2. Show an Integrated Approach to Risk Throughout the Company: The traditional Board/Committee/management oversight graphic often includes only a high-level overview of the role of management in managing risks, with a separate discussion on the ERM process. Two Dow 30 companies take a different approach, incorporating a crisp, easy-to-digest graphic that shows their top-down/bottom-up risk management governance structure.
3. Reflect Better Alignment Between Risk, Strategy and Sustainability: Growing anti-ESG backlash and the current political and legal environment have caused companies to rethink whether and how they report on sustainability-related topics in their proxy statements and annual reports on Form 10-K.

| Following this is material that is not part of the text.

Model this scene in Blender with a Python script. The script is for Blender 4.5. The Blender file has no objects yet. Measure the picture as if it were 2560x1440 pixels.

We recommend, however, taking a step back from the rhetoric and examining the interrelated nature of sustainability, risk management, strategy and competition, and long-term value creation. A Harvard Business Review article published in late 2024 noted just that, when the authors argued that corporate leaders should (1) solve for sustainability issues that “have the most impact on the bottom line,” and (2) “identify the most material negative impacts your firm is having on society, and invest serious resources to developing practical solutions,” which goes directly to strategy, value creation, and long-term competitiveness.
Similarly, PwC makes a persuasive case for integrating sustainability into a company’s ERM process. Among other outcomes, PwC notes that the integration will help companies “align with strategic goals, strengthen resilience, capitalize on new opportunities, and fortify their position in an ever-evolving business environment.”